I've managed big teams, and I've always preferred being massively understaffed than having to deal with head cases and underperforming people. The second thing is you need to automate immediately. A lot of companies think they can live with manual processes. It's like, "Yeah, we'll do it later," but no, if you don't start doing it now, you won't have time later, right? Because later means, hopefully, if you're successful, more users, more traffic, more customers, more business, and the problems only get bigger.
You need to build automation immediately, and that's also why AI is important. Nobody should do translation manually. Nobody should do summaries manually; nobody should do all that stuff manually. Models are here. Use them from day one.

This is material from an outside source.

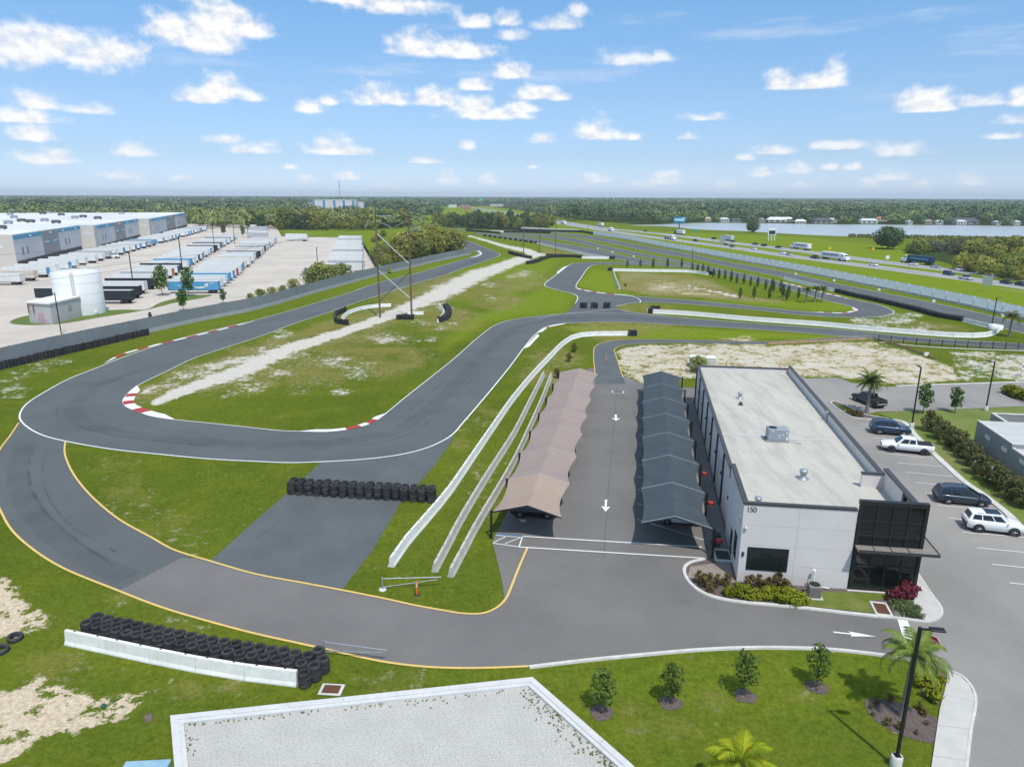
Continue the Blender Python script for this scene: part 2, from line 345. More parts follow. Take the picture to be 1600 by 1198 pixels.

The last piece of advice, and this is a little more controversial, so apologies: don't pretend that your interests are aligned with your team's interests. It's not true. Every single startup I've worked in, the founders will tell you we're all in the same ship, and we're all aligned. Yeah, well, hopefully, we're aligned on being successful and building cool stuff, but the founder's personal interests are never aligned with the team's interests. So be clear about it because I've been around the block a few times, so I know that, but younger folks, engineers, staff—they can buy into that.
Then obviously, when hard discussions need to take place because the company is being acquired or because it has to close down, there's going to be a lot of hard feelings. So be clear about what your interests are, up to a point, and be clear that you obviously involve your teams. Give them stock options and bonuses. Keep them happy, keep them involved, but don't pretend your interests are aligned. It's not true.